*RECORDED INFORMATION:*

##########

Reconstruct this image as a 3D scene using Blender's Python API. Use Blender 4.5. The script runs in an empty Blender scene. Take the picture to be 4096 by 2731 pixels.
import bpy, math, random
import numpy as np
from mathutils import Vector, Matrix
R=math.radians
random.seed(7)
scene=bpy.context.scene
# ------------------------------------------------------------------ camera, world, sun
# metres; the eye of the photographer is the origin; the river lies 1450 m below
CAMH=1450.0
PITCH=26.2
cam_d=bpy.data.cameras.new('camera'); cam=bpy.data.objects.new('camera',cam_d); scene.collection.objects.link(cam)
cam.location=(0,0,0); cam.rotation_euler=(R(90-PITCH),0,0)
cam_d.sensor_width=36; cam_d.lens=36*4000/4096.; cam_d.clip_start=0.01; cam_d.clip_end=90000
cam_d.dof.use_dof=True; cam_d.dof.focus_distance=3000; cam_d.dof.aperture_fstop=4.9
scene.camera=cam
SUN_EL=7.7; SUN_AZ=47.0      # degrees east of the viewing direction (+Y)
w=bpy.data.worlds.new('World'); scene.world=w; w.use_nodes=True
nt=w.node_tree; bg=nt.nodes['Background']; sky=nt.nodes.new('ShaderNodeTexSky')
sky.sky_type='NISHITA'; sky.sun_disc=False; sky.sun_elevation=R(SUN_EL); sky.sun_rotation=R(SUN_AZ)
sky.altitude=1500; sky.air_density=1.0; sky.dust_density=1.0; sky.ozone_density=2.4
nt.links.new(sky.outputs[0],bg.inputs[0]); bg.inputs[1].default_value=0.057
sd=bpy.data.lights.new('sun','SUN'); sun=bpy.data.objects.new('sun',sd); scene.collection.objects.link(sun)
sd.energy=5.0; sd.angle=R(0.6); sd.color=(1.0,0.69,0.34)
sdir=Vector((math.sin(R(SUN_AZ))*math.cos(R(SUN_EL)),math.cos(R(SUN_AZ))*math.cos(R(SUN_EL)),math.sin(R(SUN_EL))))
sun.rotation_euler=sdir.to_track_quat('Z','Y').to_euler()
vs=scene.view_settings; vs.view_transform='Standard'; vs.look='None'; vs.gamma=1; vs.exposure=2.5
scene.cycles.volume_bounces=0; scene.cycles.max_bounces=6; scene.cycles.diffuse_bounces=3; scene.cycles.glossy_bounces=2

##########

*WHAT NEEDS TO BE DONE:*
Transcribe the material above in its entirety. Match it exactly.

*FINISHED EXERCISE:*
Reconstruct this image as a 3D scene using Blender's Python API. Use Blender 4.5. The script runs in an empty Blender scene. Take the picture to be 4096 by 2731 pixels.
import bpy, math, random
import numpy as np
from mathutils import Vector, Matrix
R=math.radians
random.seed(7)
scene=bpy.context.scene
# ------------------------------------------------------------------ camera, world, sun
# metres; the eye of the photographer is the origin; the river lies 1450 m below
CAMH=1450.0
PITCH=26.2
cam_d=bpy.data.cameras.new('camera'); cam=bpy.data.objects.new('camera',cam_d); scene.collection.objects.link(cam)
cam.location=(0,0,0); cam.rotation_euler=(R(90-PITCH),0,0)
cam_d.sensor_width=36; cam_d.lens=36*4000/4096.; cam_d.clip_start=0.01; cam_d.clip_end=90000
cam_d.dof.use_dof=True; cam_d.dof.focus_distance=3000; cam_d.dof.aperture_fstop=4.9
scene.camera=cam
SUN_EL=7.7; SUN_AZ=47.0      # degrees east of the viewing direction (+Y)
w=bpy.data.worlds.new('World'); scene.world=w; w.use_nodes=True
nt=w.node_tree; bg=nt.nodes['Background']; sky=nt.nodes.new('ShaderNodeTexSky')
sky.sky_type='NISHITA'; sky.sun_disc=False; sky.sun_elevation=R(SUN_EL); sky.sun_rotation=R(SUN_AZ)
sky.altitude=1500; sky.air_density=1.0; sky.dust_density=1.0; sky.ozone_density=2.4
nt.links.new(sky.outputs[0],bg.inputs[0]); bg.inputs[1].default_value=0.057
sd=bpy.data.lights.new('sun','SUN'); sun=bpy.data.objects.new('sun',sd); scene.collection.objects.link(sun)
sd.energy=5.0; sd.angle=R(0.6); sd.color=(1.0,0.69,0.34)
sdir=Vector((math.sin(R(SUN_AZ))*math.cos(R(SUN_EL)),math.cos(R(SUN_AZ))*math.cos(R(SUN_EL)),math.sin(R(SUN_EL))))
sun.rotation_euler=sdir.to_track_quat('Z','Y').to_euler()
vs=scene.view_settings; vs.view_transform='Standard'; vs.look='None'; vs.gamma=1; vs.exposure=2.5
scene.cycles.volume_bounces=0; scene.cycles.max_bounces=6; scene.cycles.diffuse_bounces=3; scene.cycles.glossy_bounces=2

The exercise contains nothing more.